China’s state-backed cyber operations didn’t emerge overnight—they were forged over decades by a generation of hackers who began their careers far outside formal institutions. In his July 2025 report titled Before Vegas, cybersecurity researcher Eugenio Benincasa traces the origins and evolution of China’s cyber power to a group of patriotic hackers from the 1990s and 2000s—known as the “Red Hackers” or “Honkers” (红客).
These early cyber actors, often operating independently but motivated by nationalism and technical curiosity, helped lay the groundwork for what would become one of the world’s most coordinated cyber ecosystems.
“These groups operated largely outside state structures, building custom tools and testing their capabilities on real-world targets,” Benincasa explains. “In doing so, they helped shape a distinctive hacker culture—one that combines technical ingenuity with an often implicit and sometimes explicit alignment to Chinese national security objectives.”
The birth of China’s hacker culture coincided with the country’s early internet expansion in the mid-1990s.

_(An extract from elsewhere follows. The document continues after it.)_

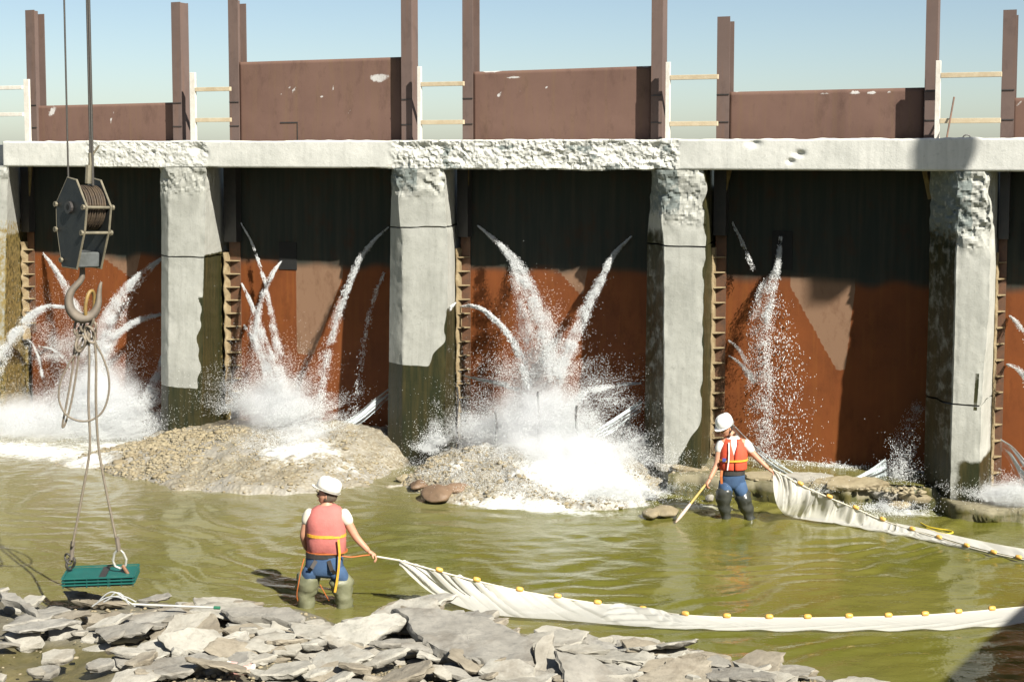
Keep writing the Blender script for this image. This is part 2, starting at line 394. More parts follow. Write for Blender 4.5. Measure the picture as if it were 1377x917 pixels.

Chinese universities played a critical role by providing internet access to students long before it became widely available to the public. These hubs became fertile ground for self-taught hackers.
Following geopolitical flashpoints such as the 1999 U.S. bombing of China’s Belgrade embassy and Taiwan’s independence rhetoric, cyber attacks on American, Taiwanese, and Japanese websites surged. These events crystallized into five “cyber patriotic wars” and inspired the formation of groups like the Honker Union of China, Green Army, and China Eagle Union.
“Within days [of the embassy bombing], Chinese hackers created the website of the ‘Red Hacker Alliance,’ symbolizing the birth of a new collective identity,” the report notes.
These loosely organized communities were driven by nationalistic fervor, status-seeking, and peer recognition. While some forums had tens of thousands of registered users, Benincasa estimates that the core technical operatives numbered only in the hundreds, with groups like the Honker Union likely having no more than 8 central figures.
Initially reliant on foreign malware, red hackers began developing their own offensive tools in the early 2000s. Notable examples include:
- Glacier: China’s first domestic Trojan
- X-Scan: A vulnerability scanner still used today
- HTRAN: A packet redirection tool later co-opted in state-sponsored APT campaigns
“This shift… signaled China’s departure from Western hacker culture and the emergence of a distinctly Chinese approach to developing offensive cyber capabilities,” the report writes.
Red hacker forums acted as informal bootcamps, fostering technical skills and experimentation in an era before capture-the-flag (CTF) competitions and formal cybersecurity programs became widespread.
The report spotlights 40 influential figures—collectively dubbed the Red 40—who transitioned from underground hacking circles to leadership roles in China’s cybersecurity sector, tech giants, and even state-linked APT groups.
“Their careers illustrate how grassroots hacking culture was absorbed into formal cybersecurity structures,” writes Benincasa.
Some Red 40 alumni:
- Wu Hanqing (ci) – Helped secure Alibaba Cloud
- Tan Dailin (wicked rose) – Linked to APT41; trained by the PLA
- Founders of Knownsec and NSFOCUS – Built leading Chinese cybersecurity firms
Red 40 veterans also contributed tools like PlugX, ShadowPad, and X-Scan, which became staples in Chinese state-sponsored APT campaigns.
As China moved to formalize its cybersecurity posture, many red hackers were recruited—sometimes coerced—into state-affiliated roles, particularly after Criminal Law Amendment VII (2009) criminalized unsanctioned hacking.
“Recruitment pathways often ran through prominent technical forums… State-linked actors posted job advertisements and engaged with top talents.”
Others voluntarily joined the booming industry, building firms like Anluo Technology, Venustech, and i-SOON, later linked to state operations.
The Snowden leaks in 2013 further catalyzed the integration of cyber capabilities into China’s national strategy, elevating cybersecurity as a matter of state defense and prompting massive investment.
While the early “Old School” hackers were self-taught rebels, today’s cyber warriors are groomed through CTF contests, bug bounty programs, and government-backed university curricula. Yet the foundational belief in “defense through offense”, espoused by Taiwanese hacker Lin Zhenglong (coolfire), endures.
“At the core of Lin’s philosophy was the idea of ‘defense through offense’—the belief that mastering offensive techniques is essential for building strong defenses.”
The Red 40’s legacy persists in today’s APT toolkits, industry frameworks, and elite red-teaming competitions—cementing their place as architects of a cyber empire.
Eugenio Benincasa’s Before Vegas report offers a rare, deeply researched window into the formative years of China’s cyber landscape.